Task description | Every line of the material is to be quoted verbatim, minus the pictures.

Stored data |
begin

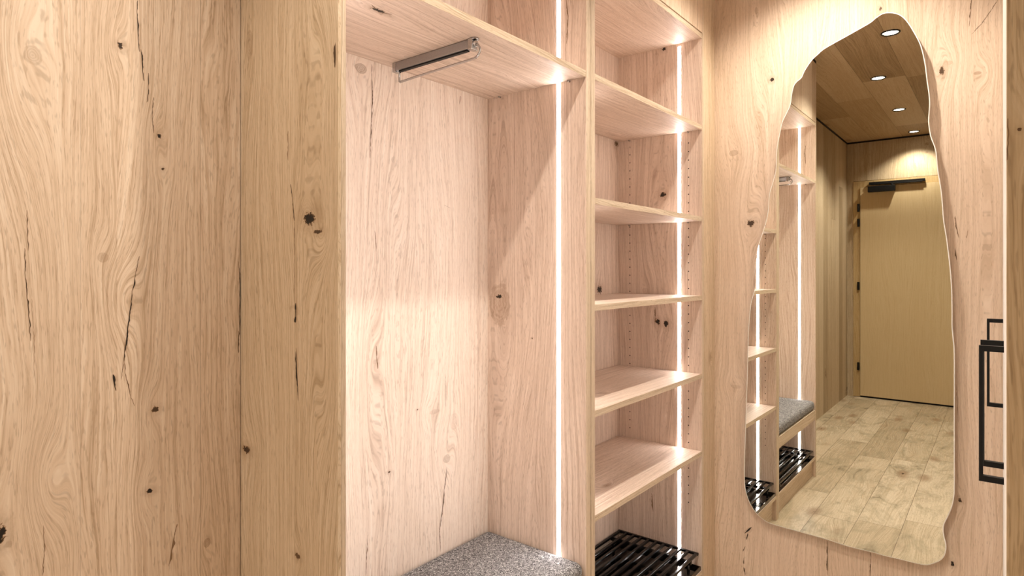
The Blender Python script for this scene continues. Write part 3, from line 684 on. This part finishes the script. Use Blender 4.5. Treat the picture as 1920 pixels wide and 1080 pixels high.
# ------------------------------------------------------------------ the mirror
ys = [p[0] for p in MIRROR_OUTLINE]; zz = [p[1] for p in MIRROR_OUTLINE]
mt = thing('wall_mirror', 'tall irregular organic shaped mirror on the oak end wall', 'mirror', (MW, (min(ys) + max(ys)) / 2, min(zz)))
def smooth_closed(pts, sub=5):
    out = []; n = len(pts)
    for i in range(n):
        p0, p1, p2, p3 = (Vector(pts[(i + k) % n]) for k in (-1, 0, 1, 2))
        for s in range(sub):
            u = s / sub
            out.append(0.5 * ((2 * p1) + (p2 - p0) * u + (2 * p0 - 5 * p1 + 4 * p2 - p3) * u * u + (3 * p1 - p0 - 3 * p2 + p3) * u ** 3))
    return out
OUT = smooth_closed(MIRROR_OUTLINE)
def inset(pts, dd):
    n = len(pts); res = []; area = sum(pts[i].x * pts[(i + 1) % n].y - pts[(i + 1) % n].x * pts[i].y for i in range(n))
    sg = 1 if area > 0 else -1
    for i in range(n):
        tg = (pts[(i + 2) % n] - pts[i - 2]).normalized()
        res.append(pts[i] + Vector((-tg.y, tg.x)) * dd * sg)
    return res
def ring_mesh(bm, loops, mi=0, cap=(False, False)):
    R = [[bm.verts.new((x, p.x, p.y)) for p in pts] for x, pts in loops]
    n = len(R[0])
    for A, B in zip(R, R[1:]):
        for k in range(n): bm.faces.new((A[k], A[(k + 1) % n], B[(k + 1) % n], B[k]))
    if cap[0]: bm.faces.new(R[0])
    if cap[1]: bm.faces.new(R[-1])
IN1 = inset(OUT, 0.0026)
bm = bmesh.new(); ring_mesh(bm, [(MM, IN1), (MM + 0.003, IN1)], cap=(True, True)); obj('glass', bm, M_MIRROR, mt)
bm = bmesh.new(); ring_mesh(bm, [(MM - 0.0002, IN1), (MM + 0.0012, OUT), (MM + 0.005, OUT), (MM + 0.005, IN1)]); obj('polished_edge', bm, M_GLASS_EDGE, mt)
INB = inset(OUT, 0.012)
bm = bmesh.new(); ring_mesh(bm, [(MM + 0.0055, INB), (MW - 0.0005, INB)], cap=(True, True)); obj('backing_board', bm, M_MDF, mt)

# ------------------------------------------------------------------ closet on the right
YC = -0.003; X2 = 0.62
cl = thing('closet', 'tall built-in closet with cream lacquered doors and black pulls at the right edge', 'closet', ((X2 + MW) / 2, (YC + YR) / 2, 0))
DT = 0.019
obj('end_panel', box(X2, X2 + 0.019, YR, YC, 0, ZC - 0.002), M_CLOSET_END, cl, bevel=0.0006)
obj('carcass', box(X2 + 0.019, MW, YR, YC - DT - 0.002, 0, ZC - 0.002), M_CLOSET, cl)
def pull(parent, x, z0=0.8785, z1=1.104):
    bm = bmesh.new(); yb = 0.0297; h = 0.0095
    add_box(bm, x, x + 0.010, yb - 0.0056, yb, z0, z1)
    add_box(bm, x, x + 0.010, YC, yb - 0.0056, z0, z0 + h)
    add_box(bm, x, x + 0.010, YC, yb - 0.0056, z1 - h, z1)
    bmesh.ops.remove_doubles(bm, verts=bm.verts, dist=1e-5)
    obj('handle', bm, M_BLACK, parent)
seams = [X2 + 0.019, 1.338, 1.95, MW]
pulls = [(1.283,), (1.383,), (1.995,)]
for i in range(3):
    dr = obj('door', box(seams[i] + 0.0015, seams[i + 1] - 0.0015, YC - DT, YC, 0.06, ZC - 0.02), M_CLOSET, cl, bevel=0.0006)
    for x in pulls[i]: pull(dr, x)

end

Response to this exercise |
The Blender Python script for this scene continues. Write part 3, from line 684 on. This part finishes the script. Use Blender 4.5. Treat the picture as 1920 pixels wide and 1080 pixels high.
# ------------------------------------------------------------------ the mirror
ys = [p[0] for p in MIRROR_OUTLINE]; zz = [p[1] for p in MIRROR_OUTLINE]
mt = thing('wall_mirror', 'tall irregular organic shaped mirror on the oak end wall', 'mirror', (MW, (min(ys) + max(ys)) / 2, min(zz)))
def smooth_closed(pts, sub=5):
    out = []; n = len(pts)
    for i in range(n):
        p0, p1, p2, p3 = (Vector(pts[(i + k) % n]) for k in (-1, 0, 1, 2))
        for s in range(sub):
            u = s / sub
            out.append(0.5 * ((2 * p1) + (p2 - p0) * u + (2 * p0 - 5 * p1 + 4 * p2 - p3) * u * u + (3 * p1 - p0 - 3 * p2 + p3) * u ** 3))
    return out
OUT = smooth_closed(MIRROR_OUTLINE)
def inset(pts, dd):
    n = len(pts); res = []; area = sum(pts[i].x * pts[(i + 1) % n].y - pts[(i + 1) % n].x * pts[i].y for i in range(n))
    sg = 1 if area > 0 else -1
    for i in range(n):
        tg = (pts[(i + 2) % n] - pts[i - 2]).normalized()
        res.append(pts[i] + Vector((-tg.y, tg.x)) * dd * sg)
    return res
def ring_mesh(bm, loops, mi=0, cap=(False, False)):
    R = [[bm.verts.new((x, p.x, p.y)) for p in pts] for x, pts in loops]
    n = len(R[0])
    for A, B in zip(R, R[1:]):
        for k in range(n): bm.faces.new((A[k], A[(k + 1) % n], B[(k + 1) % n], B[k]))
    if cap[0]: bm.faces.new(R[0])
    if cap[1]: bm.faces.new(R[-1])
IN1 = inset(OUT, 0.0026)
bm = bmesh.new(); ring_mesh(bm, [(MM, IN1), (MM + 0.003, IN1)], cap=(True, True)); obj('glass', bm, M_MIRROR, mt)
bm = bmesh.new(); ring_mesh(bm, [(MM - 0.0002, IN1), (MM + 0.0012, OUT), (MM + 0.005, OUT), (MM + 0.005, IN1)]); obj('polished_edge', bm, M_GLASS_EDGE, mt)
INB = inset(OUT, 0.012)
bm = bmesh.new(); ring_mesh(bm, [(MM + 0.0055, INB), (MW - 0.0005, INB)], cap=(True, True)); obj('backing_board', bm, M_MDF, mt)

# ------------------------------------------------------------------ closet on the right
YC = -0.003; X2 = 0.62
cl = thing('closet', 'tall built-in closet with cream lacquered doors and black pulls at the right edge', 'closet', ((X2 + MW) / 2, (YC + YR) / 2, 0))
DT = 0.019
obj('end_panel', box(X2, X2 + 0.019, YR, YC, 0, ZC - 0.002), M_CLOSET_END, cl, bevel=0.0006)
obj('carcass', box(X2 + 0.019, MW, YR, YC - DT - 0.002, 0, ZC - 0.002), M_CLOSET, cl)
def pull(parent, x, z0=0.8785, z1=1.104):
    bm = bmesh.new(); yb = 0.0297; h = 0.0095
    add_box(bm, x, x + 0.010, yb - 0.0056, yb, z0, z1)
    add_box(bm, x, x + 0.010, YC, yb - 0.0056, z0, z0 + h)
    add_box(bm, x, x + 0.010, YC, yb - 0.0056, z1 - h, z1)
    bmesh.ops.remove_doubles(bm, verts=bm.verts, dist=1e-5)
    obj('handle', bm, M_BLACK, parent)
seams = [X2 + 0.019, 1.338, 1.95, MW]
pulls = [(1.283,), (1.383,), (1.995,)]
for i in range(3):
    dr = obj('door', box(seams[i] + 0.0015, seams[i + 1] - 0.0015, YC - DT, YC, 0.06, ZC - 0.02), M_CLOSET, cl, bevel=0.0006)
    for x in pulls[i]: pull(dr, x)